The application to construct an all-weather access road between Meadowbank and the Amaruq site was filed in the first quarter of 2015.

Nunavut platform

Agnico said it is studying options and alternatives in Nunavut to maximize the value of its large and growing mineral resource base in the territory.

“In Nunavut we continue to focus on moving several of the pieces forward so that we’re in a position in the first part of next year to decide how we move that large Nunavut platform forward,” Boyd explained.

While Amaruq is shaping up as an exciting new piece to Agnico’s overall strategy, Meliadine, an advanced stage project about 290 kilometers (180 miles) to the southeast of Meadowbank, is another important component.

In March, Agnico published an updated technical report for Meliadine, a large gold development project located near the community of Rankin Inlet. This study was based on extracting only the 3.3 million oz of gold in proven and probable mineral reserves (13.9 million metric tons of ore at 7.44 g/t gold), which is contained in the Tiriganiaq and Wesmeg deposits. The Meliadine property also hosts 3.3 million oz of measured and indicated mineral resources (20.2 million metric tons at 5.06 g/t gold), and 3.5 million oz of inferred mineral resources (14.1 million metric tons at 7.65 g/t gold). The company is currently evaluating potential expanded production scenarios at Meliadine.

In addition to finding success north of Meadowbank, Agnico is seeking near-mine exploration upside at Aura Silver Resources Inc.’s Greyhound property located 32 kilometers (20 miles) south of the mine.

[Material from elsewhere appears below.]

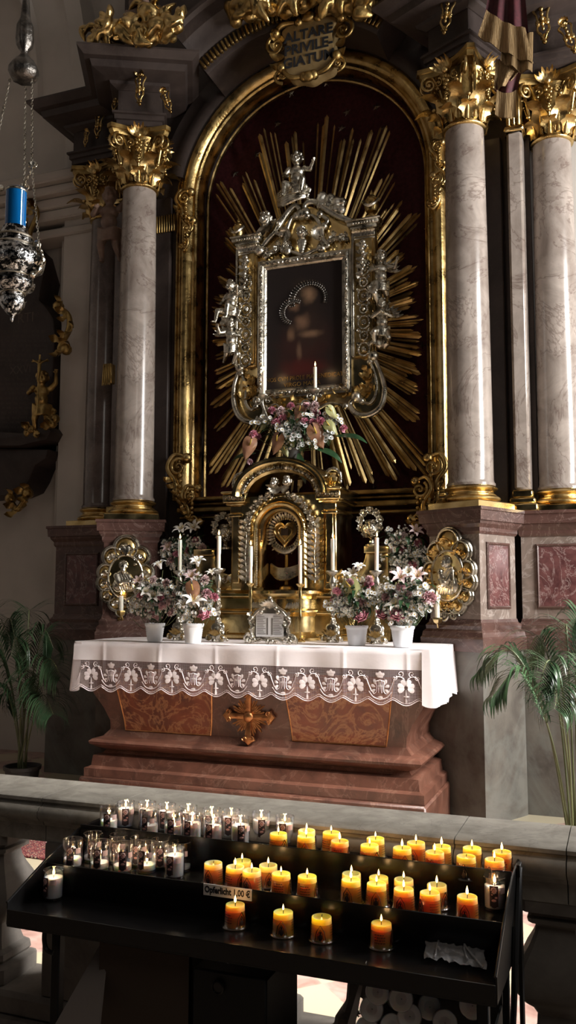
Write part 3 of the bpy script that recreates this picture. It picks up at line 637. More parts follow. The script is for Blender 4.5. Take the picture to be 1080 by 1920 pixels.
for x0b, x0t, x1t, x1b in ((-1.08, -1.16, -.27, -.32), (.36, .31, 1.16, 1.08)):
    m = MB(); m.grid(lambda u, v: (AX+(x0b+(x0t-x0b)*v)*(1-u)+(x1b+(x1t-x1b)*v)*u, fyz(.53+.5*v)-.004, .53+.5*v), 10, 16)
    m.build('inlay_panel', 'altar_inlay', al)
    m = MB(); pts = lambda u: None
    for a, b in ((x0b, x0t), (x1b, x1t)):
        m.tube([(AX+a+(b-a)*v/12, fyz(.53+.5*v/12)-.004, .53+.5*v/12) for v in range(13)], .006, 5)
    m.tube([(AX+x0b, fyz(.53)-.004, .53), (AX+x1b, fyz(.53)-.004, .53)], .006, 5); m.build('panel_edging', 'bronze', al)
# gilt cross emblem with rays on the altar front
em = thing('cross_emblem', 'reddish gilt trefoil cross with rays fixed to the middle of the altar front', 'cross', at(468, 1345, -.99))
p = at(468, 1343, -1.0)
m = MB()
for a in (0, pi/2, pi, 1.5*pi):
    M = T(*p) @ RY(a) @ RX(0); L = .19 if a not in (pi,) else .19
    m.prism([(-.018, .0), (-.022, L*.75), (-.045, L*.82), (-.05, L*.95), (-.028, L), (0, L*1.14), (.028, L), (.05, L*.95), (.045, L*.82), (.022, L*.75), (.018, 0)], -.03, .0, M, b=.008)
    for s in (-1, 1): m.scroll(M @ V((s*.03, -.032, L*.86)), .02, 1.3, .25, 0, s, tuple((M.to_3x3() @ V((1, 0, 0)))), tuple(M.to_3x3() @ V((0, 0, 1))), 6)
m.ball(p+V((0, -.03, 0)), (.04, .02, .04), 12); m.build('cross', 'bronze', em, ang=40)
m = MB()
for k in range(40):
    a = 2*pi*k/40+.04; L = (.155, .11, .135)[k % 3]
    if min(abs((a % (pi/2))), abs((a % (pi/2))-pi/2)) < .1: continue
    M = T(*p) @ RY(a); m.prism([(-.003, .03), (-.007, L*.9), (0, L), (.007, L*.9), (.003, .03)], -.014, 0, M)
m.build('rays', 'bronze', em, ang=30)
# ------------------------------------------------------------------ altar cloth with crochet lace
cl = thing('altar_cloth', 'white linen altar cloth with a deep scalloped crochet lace border over the altar table', 'cloth', (AX, -.5, AZ))
CX0, CX1, CY0, CY1 = -1.475, 1.475, -1.085, -.16
def wav(x): return .004*sin(x*7.3)+.003*sin(x*17+1)+.0035*sum(math.exp(-((x-c)/.012)**2) for c in (-1.2, -.68, -.2, .31, .83, 1.3))
m = MB()
def topf(u, v):
    x = CX0+(CX1-CX0)*u; y = CY1+(CY0-CY1)*v; return (x, y, AZ+.001*sin(x*9)+.0008*sin(y*14))
m.grid(topf, 60, 12)
def dropf(u, v, z0=AZ, z1=1.09):
    x = CX0+(CX1-CX0)*u; b = min(1, v*5); z = z0+(z1-z0)*v
    return (x, CY0-.008*b - wav(x)*(.4+v)*1.6, z+.001*sin(x*9))
m.grid(dropf, 240, 10)
m.build('linen', 'linen', cl, ang=80)
for s in (-1, 1):                                              # side drops, hanging in soft folds round the corners
    m = MB(); X = CX1 if s > 0 else CX0; fw = .07
    base_ = [(X-s*fw*(1-k/6), CY0-.010) for k in range(6)]+[(X-s*.004, CY0-.008), (X+s*.004, CY0+.002)]+[(X+s*.008, CY0+.012+(CY1-CY0-.012)*k/60) for k in range(61)]
    def sd_(u, v):
        i = u*(len(base_)-1); k = int(round(i)); x, y = base_[k]; w = max(0, (k-3)/(len(base_)-4)); q = min(1, max(0, (k-2)/6))
        fl = v*(.028*q+.022*sin(k*.42)*q+.010*sin(k*1.1)*q); zb = .385+.018*abs(sin(k*.35))-(.03 if k > 30 else 0)
        return (x+s*fl, y-.014*v*(1-min(1, k/20)), AZ+.001-zb*v)
    m.grid(sd_, len(base_)-1, 14)
    m.build('side_drop', 'linen', cl, ang=80)
m0 = at(171, 1280, -1.09).x; m1 = at(762, 1300, -1.09).x; NM = 15; PT = (m1-m0)/(NM-1)
def scal(x): return .868 - .040*abs(cos(pi*(x-m0)/PT))**1.3 + .012
def lacey(x, z): return CY0-.010-wav(x)*1.9-.006*sin(x*11)*(1.09-z)*4
m = MB(); m.grid(lambda u, v: ((lambda x: (x, lacey(x, 1.09-(1.09-scal(x))*v), 1.092-(1.092-scal(x))*v))(CX0+(CX1-CX0-.05)*u)), 300, 6)
m.build('lace_net', 'lace_net', cl, ang=80)
m = MB()
def lp(x, z, d=.003): return V((x, lacey(x, z)-d, z))
def thread(pts, r=.0036, k=4): m.tube([lp(q.x, q.y) for q in smooth_path([(a, b, 0) for a, b in pts], k)], r, 5, flat=.5)
def petal(cx, cz, a, L, w):
    n = 9; vs = [lp(cx+cos(a)*L*.5, cz+sin(a)*L*.5, .006)]
    for i in range(n):
        b = 2*pi*i/n; u = L*.5*cos(b); v = w*.5*sin(b)*(1.0+.35*cos(b)); X = cx+cos(a)*(L*.5+u)-sin(a)*v; Z = cz+sin(a)*(L*.5+u)+cos(a)*v; vs.append(lp(X, Z, .003))
    m.add(vs, [(0, 1+i, 1+(i+1) % n) for i in range(n)])
def spiral(cx, cz, r, f, ph): thread([(cx+f*r*(1-t/11)*cos(ph+t*.75), cz+r*(1-t/11)*sin(ph+t*.75)) for t in range(10)], .0033, 3)
for i in range(NM):
    x = m0+PT*i; zc_ = .965
    if i % 2 == 0:
        for a in (90-26, 90+26, 18, 162, -24, 204): petal(x+.012*cos(R_(a)), zc_+.012*sin(R_(a)), R_(a), .052, .036)
        petal(x, zc_-.01, -pi/2, .065, .012); petal(x-.022, zc_-.06, 0, .044, .010); petal(x, zc_-.07, -pi/2, .04, .016)
        for f in (-1, 1):
            thread([(x+f*.012, zc_+.06), (x+f*.045, zc_+.078), (x+f*.078, zc_+.066), (x+f*.098, zc_+.02), (x+f*.12, zc_-.03)])
            spiral(x+f*.04, zc_+.096, .022, -f, -1.2); spiral(x+f*.082, zc_+.068, .020, f, 2.2)
    else:
        for f in (-1, 1):
            for a, L in ((75, .05), (20, .045), (-35, .045)): petal(x+f*(.035), zc_-.005+.018*(a/60), R_(a) if f > 0 else pi-R_(a), L*.8, .022)
            thread([(x+f*.008, zc_+.045), (x+f*.03, zc_+.04), (x+f*.026, zc_), (x+f*.03, zc_-.035), (x+f*.05, zc_-.045), (x+f*.056, zc_-.025)])
            thread([(x, zc_+.05), (x+f*.014, zc_+.04), (x+f*.012, zc_-.04)], .003)
            thread([(x, zc_-.085), (x+f*.05, zc_-.07), (x+f*.085, zc_-.03)], .0033)
        petal(x, zc_-.03, pi/2, .075, .010); petal(x-.025, zc_+.008, 0, .05, .010)
        for k in range(5): a = pi/2+(k-2)*.42; petal(x, zc_+.07, a, .044 if k % 2 == 0 else .036, .020)
        petal(x-.026, zc_+.072, 0, .052, .016); petal(x-.02, zc_-.072, 0, .04, .02)
thread([(CX0+.004+k*(CX1-CX0-.06)/180, scal(CX0+.004+k*(CX1-CX0-.06)/180)+.002) for k in range(181)], .005, 1)
thread([(CX0+.004+k*(CX1-CX0-.06)/180, scal(CX0+.004+k*(CX1-CX0-.06)/180)+.016) for k in range(181)], .0028, 1)
m.build('lace_pattern', 'lace_thread', cl, ang=60)

# ------------------------------------------------------------------ figures
def putto(pose='stand', seed=0, wings=True, drape=True):
    """unit-height child figure facing -y, feet at z=0; returns one closed-surface builder"""
    rnd = random.Random(seed); m = MB()
    Z = 0
    if pose == 'stand': hip = .42; kn = ((-.09, -.06, .22), (.10, -.02, .22)); an = ((-.08, .0, .04), (.15, .02, .05))
    elif pose == 'sit': hip = .28; kn = ((-.16, -.20, .26), (.13, -.22, .30)); an = ((-.17, -.24, .05), (.10, -.22, .08))
    elif pose == 'kneel': hip = .30; kn = ((-.11, -.14, .10), (.14, -.16, .22)); an = ((-.09, .13, .05), (.14, -.06, .03))
    else: hip = .30; kn = ((-.10, .06, .14), (.12, -.08, .12)); an = ((-.16, .20, .04), (.04, .02, -.04))
    h = hip
    m.ball((0, .01, h), (.115, .095, .10), 14); m.ball((0, -.02, h+.12), (.108, .095, .11), 14); m.ball((0, 0, h+.25), (.118, .085, .10), 14)
    m.cap((0, 0, h+.30), (0, -.005, h+.38), .055, .05)
    hd = V((0, -.015, h+.46))
    m.ball(hd, (.088, .098, .108), 16); m.ball(hd+V((0, -.05, -.045)), (.06, .05, .045), 12)      # skull, jaw
    for s in (-1, 1):
        m.ball(hd+V((s*.042, -.068, -.03)), (.032, .028, .03), 9); m.ball(hd+V((s*.035, -.082, .018)), (.022, .012, .008), 8); m.ball(hd+V((s*.088, .01, -.01)), (.012, .022, .028), 8)
    m.ball(hd+V((0, -.102, -.012)), (.014, .020, .020), 8); m.ball(hd+V((0, -.094, -.046)), (.024, .012, .008), 8); m.ball(hd+V((0, -.085, -.075)), (.022, .018, .016), 8)
    for k in range(34):                                                                      # curls
        th = rnd.uniform(0, 2*pi); ph = rnd.uniform(-.1, 1.5); d = V((cos(th)*cos(ph), sin(th)*cos(ph), sin(ph)))
        if d.y < -.35 and d.z < .62: continue
        m.ball(hd+V((d.x*.09, d.y*.10, d.z*.105)), rnd.uniform(.022, .034), 7)
    for s, k_, a_ in ((-1, kn[0], an[0]), (1, kn[1], an[1])):
        m.cap((s*.06, 0, h-.01), k_, .078, .052); m.cap(k_, a_, .052, .030); f = V(a_)+V((0, -.075, -.018)); m.cap(a_, f, .028, .022)
        for j in range(3): m.ball(f+V(((j-1)*.014, -.016, -.006)), .011, 6)
    arms = {'stand': (((-.13, 0, .30), (-.19, -.08, .20), (-.12, -.18, .24)), ((.13, 0, .30), (.21, -.03, .38), (.22, -.08, .53))),
            'sit': (((-.13, 0, .30), (-.20, -.05, .18), (-.13, -.15, .12)), ((.13, 0, .30), (.22, -.06, .24), (.28, -.12, .33))),
            'kneel': (((-.13, 0, .30), (-.17, -.10, .20), (-.04, -.17, .24)), ((.13, 0, .30), (.17, -.11, .20), (.05, -.18, .25))),
            'fly': (((-.13, 0, .30), (-.22, -.06, .26), (-.25, -.13, .36)), ((.13, 0, .30), (.18, -.10, .20), (.10, -.19, .18)))}[pose]
    for a, b, c in arms:
        a, b, c = V(a)+V((0, 0, h)), V(b)+V((0, 0, h)), V(c)+V((0, 0, h)); m.cap(a, b, .050, .038); m.cap(b, c, .038, .024)
        d = (c-b).normalized(); sd = d.cross(V((0, 0, 1))); sd = sd.normalized() if sd.length > .1 else V((1, 0, 0))
        m.ball(c+d*.02, (.028, .028, .028), 8)
        for j in range(4): m.cap(c+d*.03+sd*((j-1.5)*.014), c+d*(.062+.006*(j in (1, 2)))+sd*((j-1.5)*.019)+V((0, -.008, 0)), .009, .007, 6)
        m.cap(c+sd*.018, c+d*.025+sd*.045, .010, .008, 6)
    if drape:
        for k in range(9):
            t = k/8; m.tube(smooth_path([V((-.13, -.03, h+.04-.02*k)), V((-.03, -.12, h-.03-.014*k)), V((.08, -.09, h+.02-.018*k)), V((.15, .04, h+.03-.02*k))], 4), .022, 6)
        m.tube(smooth_path([V((.12, 0, h+.02)), V((.2, .02, h-.06)), V((.16, .0, h-.18)), V((.24, .03, h-.28))], 5), [.03+.012*sin(i*1.7) for i in range(16)], 8)
    return m
def wing_mb(s, flip=1):
    m = MB()
    for r, (L0, n) in enumerate(((.30, 7), (.20, 6))):
        for k in range(n):
            a = R_(20+k*15); d = V((s*cos(a)*.9, .35, sin(a)*.8-.25)); m.leaf(V((s*.04, .075-.012*r, 0))+d*.04, tuple(d), (0, -1, .1), L0*(1-.05*k), .075, .25, 0, 7, .25)
    m.cap((s*.03, .07, 0), (s*.14, .11, .07), .03, .022, 8); return m
FIG = {}
def place_putto(name, label, cat, px, py, Y, size, pose, rz=0, mat='silver', seed=0, wings=True, tilt=0, group=None, parent=None, sx=1):
    """px,py = middle of the figure"""
    key = (pose, seed)
    hh = {'stand': .98, 'sit': .84, 'kneel': .86, 'fly': .86}[pose]
    c = at(px, py, Y); t = thing(name, label, cat, c-V((0, 0, hh*size/2)), rz, group) if parent is None else parent
    if key not in FIG:
        o = putto(pose, seed).remesh('body', mat, vox=.0105, smooth=1); FIG[key] = o.data; bpy.data.objects.remove(o)
    me = FIG[key].copy(); me.materials.clear(); me.materials.append(M_[mat])
    t.scale = (size*sx, size, size); t.rotation_euler = (0, tilt, rz)
    shared('body', me, t)
    if wings:
        hz = {'stand': .42, 'sit': .28, 'kneel': .30, 'fly': .30}[pose]+.27
        for s in (-1, 1):
            w = wing_mb(s); w.m = MX.Identity(4); w2 = MB(); w2.add([(p_.x, p_.y, p_.z+hz) for p_ in w.v], w.f); w2.build('wing', mat, t, True, 60)
    return t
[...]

In 2014, Agnico Eagle entered into an option agreement to earn an initial 51 percent interest in a portion of Greyhound by paying Aura C$250,000 and investing C$1.75 million in exploration by the end of May 2017, a stake that can be raised to 70 percent with additional expenditures. Following up on the results from rock sampling and drilling completed in 2014, Agnico funded a C$500,000 program that included a 1,000-meter drill program to test gold and silver zones around Aura Lake gold; as well as copper targets at a prospect known as Dingo.